Initial research partners for the toolkit include the Technical University of Berlin, the University of Sheffield, RWTH Aachen and the Institute for Advanced Sustainability Studies in Potsdam. U-M is continuing to expand funding commitments and research partners for this initiative.
The $2.5 million in seed funding from Michigan Engineering is part of its new Blue Sky Initiative designed to encourage daring research with high potential for societal impact.
###
About the Global CO2 Initiative at the University of Michigan
The Initiative develops and drives the deployment of technologies and solutions that can capture and convert carbon dioxide into a commodity. Our goal is to reduce the equivalent of 10 percent of current atmospheric carbon dioxide emissions annually by 2030 through the commercialization of CO2-based products that have the capability of being “carbon negative, dollar positive.”
The Global CO2 Initiative at the University of Michigan brings together critical stakeholders from various disciplines to discover breakthrough innovations and solve complex sustainability challenges at a local and global level.
For more information, visit Global CO2 Initiative and follow the Initiative on Twitter at @reuseCO2.
Supplemental quotes:
“Reversing the detrimental effects of climate change is everyone’s problem. The Global CO2 Initiative is a refreshing solution because it combines the talent of the U-M faculty and institutes with the resources of an entire community of stakeholders: academic collaborators, industry partners, economists, and policymakers,” said Bart M. Bartlett, interim director of the U-M Energy Institute and professor of chemistry.
“Deploying CO2 capture and utilization technologies can not only help reduce industrial emission footprints but also create new market opportunities and economic activity. Carbon utilization technologies can immediately target products with significant market volume, such as concrete, aggregates, and high-value materials, which will help drive the market incentives needed for capture of industrial carbon dioxide emissions,” said Ellen Williams, professor at the University of Maryland and former head of the U.S. Department of Energy’s Advanced Research Projects Agency-Energy (ARPA-E) and former board member of CO2 Sciences.
“Global CO2 emissions continue to accelerate, and the international community must take aggressive measures to reduce, reverse and remove carbon dioxide emissions.

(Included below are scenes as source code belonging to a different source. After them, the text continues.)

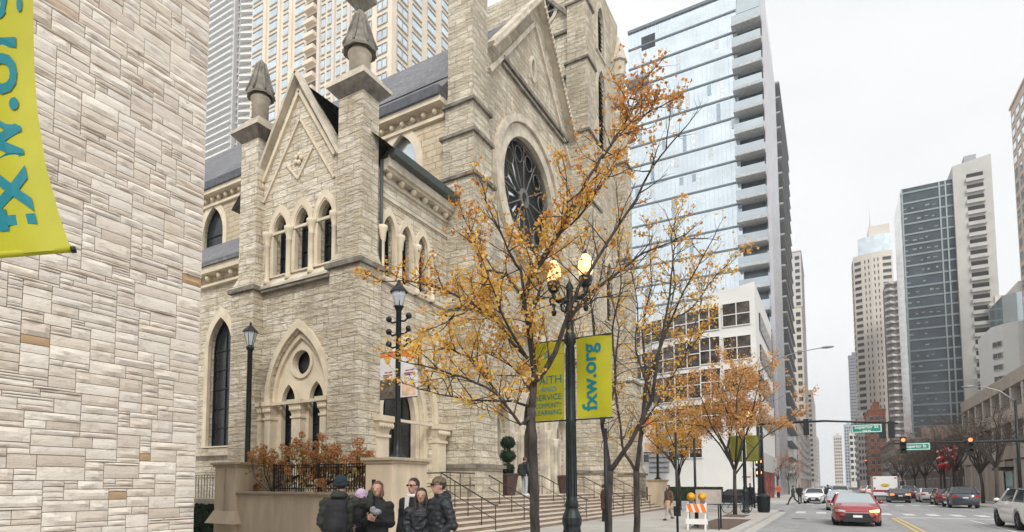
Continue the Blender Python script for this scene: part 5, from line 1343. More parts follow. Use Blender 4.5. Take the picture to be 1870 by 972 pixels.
for k in range(24, 74):
    z = k*2.85
    MB().box(A-6, B-.4, 139.0, 140, z, z+.8).build('balcony', CONCW, wt)
    MB().box(A-6, B-2, 139.9, 139.98, z+1.1, z+1.9).build('dark_recess', DGL, wt)
    m = MB(); xm = (B+3+C_)/2; m.add([(B+3.3, 139.9, z), (xm, 137.2, z), (C_+.4, 139.9, z), (B+3.3, 139.9, z+.7), (xm, 137.2, z+.7), (C_+.4, 139.9, z+.7)], [(0, 1, 2), (3, 5, 4), (0, 3, 4, 1), (1, 4, 5, 2)]); m.build('zigzag_balcony', CONCW, wt)
    m = MB(); m.add([(B+3.4, 139.95, z+.9), (xm, 138.2, z+.9), (C_+.3, 139.95, z+.9), (B+3.4, 139.95, z+1.6), (xm, 138.2, z+1.6), (C_+.3, 139.95, z+1.6)], [(0, 3, 4, 1), (1, 4, 5, 2)]); m.build('zigzag_window', WFR, wt)
    MB().box(B-.1, B+3.1, 141.4, 142, z, z+.5).build('slot_sill', GREYP, wt)
# uneven panes in the glass tower: raised blinds, darker panes painted in for reflections, a few open vents
PV = [mat('drawn blind behind glass', (.60, .62, .62), .3, .4), mat('glass darkened for reflections', (.38, .46, .52), .08, .8), mat('bright glass light', (.80, .85, .88), .06, .85)]
du_ = (-10.3-gx0)/26
seen_ = set()
for i in range(60):
    c0 = r_.randint(0, 25); k = r_.randint(7, 20); z = k*FH-.5
    if (c0, k) in seen_: continue
    seen_.add((c0, k))
    zz0, zz1 = (z+.45, z+FH-.25) if r_.random() < .5 else (z+.45+r_.uniform(.8, 1.6), z+FH-.25)
    MB().box(gx0+c0*du_+.05, gx0+(c0+1)*du_-.05, gy-.035, gy+.01, zz0, zz1).build('pane', PV[i % 3], gt_)
# ------------------------------------------------------------------ signals, signs, small street things
SIGG = mat('street sign green', (.0, .22, .16), .5, var=.05)
RED = emis('red signal light', (1.0, .10, .04), 5.0)
ORL = emis('orange hand signal', (1.0, .35, .12), 4.0)
GREY = mat('galvanised grey', (.30, .30, .30), .45, .6, var=.1)
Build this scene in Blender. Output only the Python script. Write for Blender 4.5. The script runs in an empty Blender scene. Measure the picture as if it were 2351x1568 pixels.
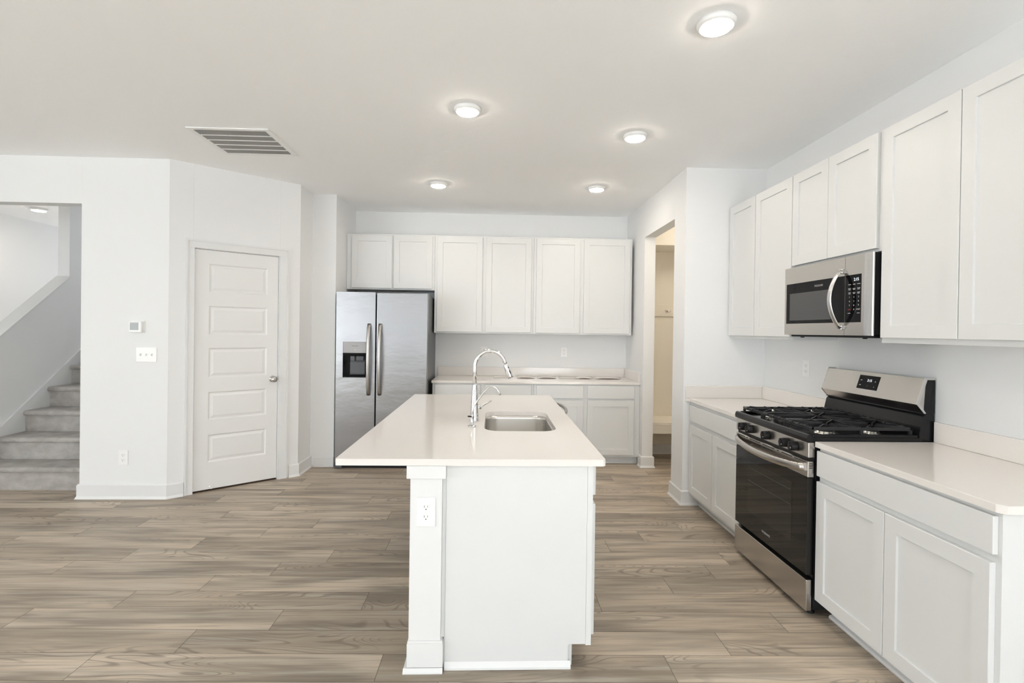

Reducing emissions is not enough. We also must employ carbon dioxide removal, conversion and utilization technologies to meet growing climate challenges to achieve a 1.5°C future, this technology is critical to our overall approach,” said Thomas Lovejoy, senior fellow at the United Nations Foundation, professor of environmental science and policy at George Mason University, and former board member of CO2 Sciences.